Ho-hum. Tomorrow (Monday) will see the discharge of the latest fusillade designed to convince us all that the Scots are too wee, too poor and too stupid to be Independent. Yes folks, its time for the Government Expenditure and Revenues in Scotland (GERS) report once more.
There's a number of problems with this report, not least to do with the fact it's always out of date by the time it is published (this one will be for 2004/05). However, the biggest problem is its tendency to both exaggerate spending and underestimate revenues raised in Scotland.
Nowhere is this more blatant than over North Sea oil and gas. Even though 95% of these revenues would accrue to Scotland, GERS leaves them out entirely. In calculating a Scottish budget 'deficit' (the figure we are invited to believe is the amount of subsidy coming north), it also overlooks the fact that the UK as a whole is running an even larger (and real) deficit. This alone would render impossible any kind of domestic UK subsidy to Scotland.

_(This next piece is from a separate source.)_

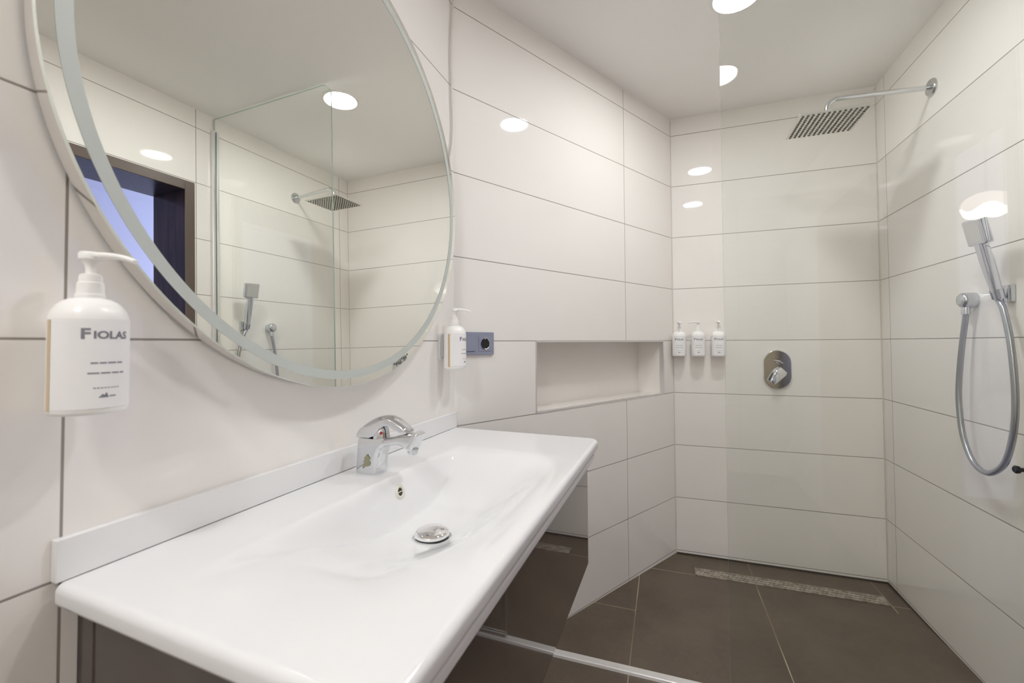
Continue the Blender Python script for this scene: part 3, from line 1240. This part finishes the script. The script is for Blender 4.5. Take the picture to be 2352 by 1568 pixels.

One of the other arguments heard most often from unionists is that since Scotland gets more in 'identifiable' spending than the UK average of £7,000 per. head, we are therefore being subsidised by English taxpayers. This is twaddle, so please bear with me while I explain why:
1. The figure has nothing to do with whether Scotland is 'subsidised' or not, since it only deals with spending levels, not the amount of tax revenues raised in Scotland to cover it.
2. It excludes £74bn of 'unidentified' expenditure, most of which actually gets spent in London and the South East rather than Scotland.
3. The differences in English regional identifiable spending per. head are actually pretty big as well:
NORTHERN IRELAND - £9,084.
SCOTLAND - £8,265.
LONDON - £8,037.
WALES - £7,666.
North East - £7,689.
North West - £7,368.
Yorks & Humber - £6,829.
East Midlands - £6,248.
West Midlands - £6,676.
Eastern - £5,864.
South East - £5,959.
South West - £6,634.
With 1/12 of the UK population spread over 1/3 of the landmass, it should not come as a surprise that Scottish ‘identifiable’ spending is above the UK average. However, since London gets £1,000 more per. head than the UK average and the East Midlands £750 less, does this mean that the East Midlands is subsidising London?
Of course it doesn't, and for exactly the same reason that the figures tell us nothing at all about Scotland. But you don’t need to take my word for it. Here, in quotes, is what some prominent Scots have had to say about GERS since Ian Lang brought it into existence during his unlamented Viceroyship:
GERS – In Quotes:
‘I am disappointed that both you and the Chancellor have reservations about publishing the booklet I have had prepared and printed setting out the details of the government’s expenditure and revenue in Scotland. I judge that it is just what is needed at present in our campaign to maintain the initiative and undermine the other parties. This initiative could score against all of them'. Secretary of State for Scotland, Ian Lang, in a letter to the Prime Minister dated March 3, 1992.
‘Caution should be applied in the interpretation of the fiscal deficit. This is the difference between two large numbers, both of which are estimates and subject to large margins of error’. Dr John Rigg, Scottish Office Senior Economist, Autumn 1996.
‘The SNP claims the Scottish Office figures are distorted. The party has a point.’ The Economist, 26th October 1996.
‘Nationalists have a point when they allege the whole GERS exercise was designed to engender fear’. Alf Young, The Herald, 21/1/03.
‘Nationalist or Unionist, whether you trust GERS or not analysis to date reveals a budgetary balance that is not wildly out of line with contemporary experience in other economies in Europe’. Alf Young, The Herald, 21/1/03.
‘It tells us nothing, I would argue about the situation under independence’. Dr Andrew Goudie, Chief Economist, Scottish Executive, The Times, 21/1/03.